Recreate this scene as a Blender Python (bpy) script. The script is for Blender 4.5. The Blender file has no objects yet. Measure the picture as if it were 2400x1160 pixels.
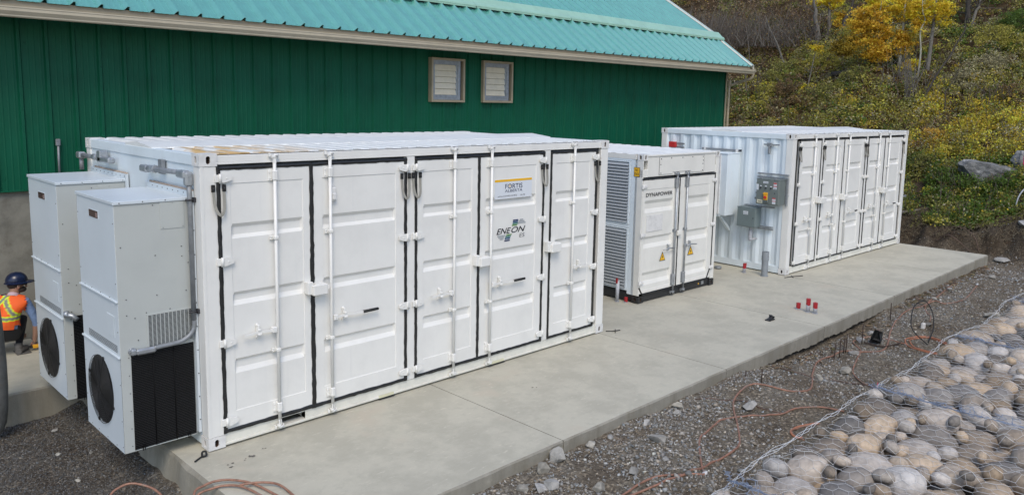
import bpy, bmesh, math, random
import numpy as np
from mathutils import Vector, Matrix
random.seed(7); rng = np.random.default_rng(7)
PI = math.pi
scn = bpy.context.scene
COL = scn.collection

# ------------------------------------------------------------------ camera
cd = bpy.data.cameras.new('camera'); cam = bpy.data.objects.new('camera', cd); COL.objects.link(cam)
F_PX, PPX, PPY = 1842.719, 1237.248, 480.165          # focal length and principal point for a 2400 x 1160 frame
PITCH, ROLL, YAW = -0.13193, 0.02113, 0.79706
cd.sensor_fit = 'HORIZONTAL'; cd.sensor_width = 36.0
cd.lens = F_PX/2400*36
cd.shift_x = (1200-PPX)/2400; cd.shift_y = (PPY-580)/2400
cd.clip_start = .05; cd.clip_end = 500
fw = Vector((math.sin(YAW)*math.cos(PITCH), math.cos(YAW)*math.cos(PITCH), math.sin(PITCH)))
r_ = Vector((math.cos(YAW), -math.sin(YAW), 0)); u_ = r_.cross(fw)
rr = r_*math.cos(ROLL)+u_*math.sin(ROLL); uu = -r_*math.sin(ROLL)+u_*math.cos(ROLL)
CAM = Vector((-3.074, -7.283, 3.472))
cam.matrix_world = Matrix(((rr.x, uu.x, -fw.x, CAM.x), (rr.y, uu.y, -fw.y, CAM.y), (rr.z, uu.z, -fw.z, CAM.z), (0, 0, 0, 1)))
scn.camera = cam

# ------------------------------------------------------------------ light
SUN_EL, SUN_AZ = math.radians(50), math.radians(217)   # azimuth clockwise from +Y
w = bpy.data.worlds.new('World'); scn.world = w; w.use_nodes = True
nt = w.node_tree; bg = nt.nodes['Background']
sky = nt.nodes.new('ShaderNodeTexSky'); sky.sky_type = 'NISHITA'; sky.sun_disc = False
sky.sun_elevation = SUN_EL; sky.sun_rotation = SUN_AZ
sky.air_density = 1.0; sky.dust_density = 1.2; sky.ozone_density = 1.5; sky.altitude = 0
nt.links.new(sky.outputs[0], bg.inputs['Color']); bg.inputs['Strength'].default_value = 0.15
sl = bpy.data.lights.new('sun', 'SUN'); sl.energy = 1.15; sl.angle = math.radians(24); sl.color = (1, .90, .74)
so = bpy.data.objects.new('sun', sl); COL.objects.link(so)
sd = Vector((math.sin(SUN_AZ)*math.cos(SUN_EL), math.cos(SUN_AZ)*math.cos(SUN_EL), math.sin(SUN_EL)))
so.rotation_euler = sd.to_track_quat('Z', 'Y').to_euler(); so.location = (0, -10, 20)
vs = scn.view_settings; vs.view_transform = 'Standard'; vs.look = 'None'; vs.gamma = 1; vs.exposure = 0.57
vs.use_curve_mapping = False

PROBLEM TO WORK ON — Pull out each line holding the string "objects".

TASK OUTPUT —
Recreate this scene as a Blender Python (bpy) script. The script is for Blender 4.5. The Blender file has no objects yet. Measure the picture as if it were 2400x1160 pixels.
cd = bpy.data.cameras.new('camera'); cam = bpy.data.objects.new('camera', cd); COL.objects.link(cam)
so = bpy.data.objects.new('sun', sl); COL.objects.link(so)